As long as Andersonville shall live in the world's memory,
(and can its sins and sorrows ever be forgotten?) so long shall it warn men not
to trample upon nor forget the rights of their fellow-men. By the way, the
guilt of Andersonville rests not alone on the South. The North has countenanced
and justified the Southern contempt and denial of the rights of the black man.

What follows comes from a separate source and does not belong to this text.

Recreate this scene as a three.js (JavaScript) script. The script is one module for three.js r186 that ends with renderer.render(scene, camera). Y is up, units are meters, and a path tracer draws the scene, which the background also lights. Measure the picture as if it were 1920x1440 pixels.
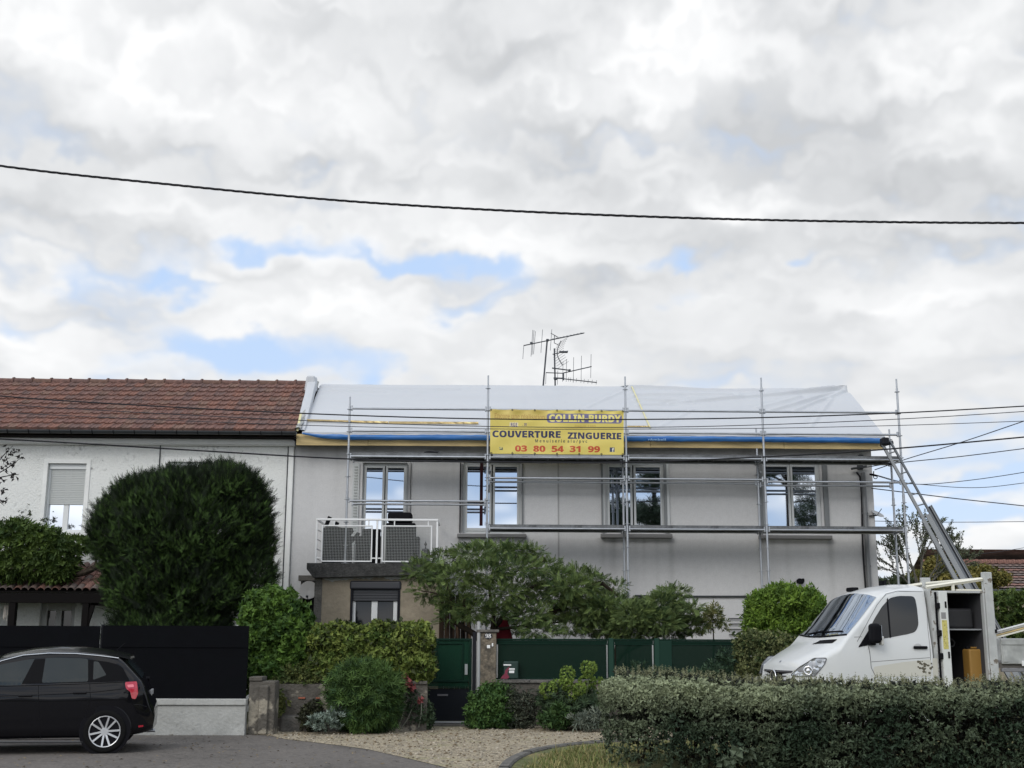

Nor was this by Democrats only. The Republican Party, though not so
extensively, was also involved in the guilt. The doctrine that the black man
has no rights, is still virtually subscribed to, not only by the mass of the
Democrats, but by multitudes of Republicans also. Many a Northern church is
still defiled by it. The religion and politics, the commerce and social usages
of the North are all to be held as having a part in fashioning the policy which
rules at Andersonville; the policy of ignoring the rights of prisoners of war,
and of starving and murdering them. Moreover, many a prisoner there, if his
sufferings have sufficiently clarified his vision for it, is able to see that
he is himself chargeable with a responsible part in the production of those
sufferings; — ay, that he is “hoist with his own petard.” In his political or
ecclesiastical party, and elsewhere also, he has contributed to uphold the
southern policy of excluding the black man from all rights; and consequently,
as events have proved, of excluding himself too from them.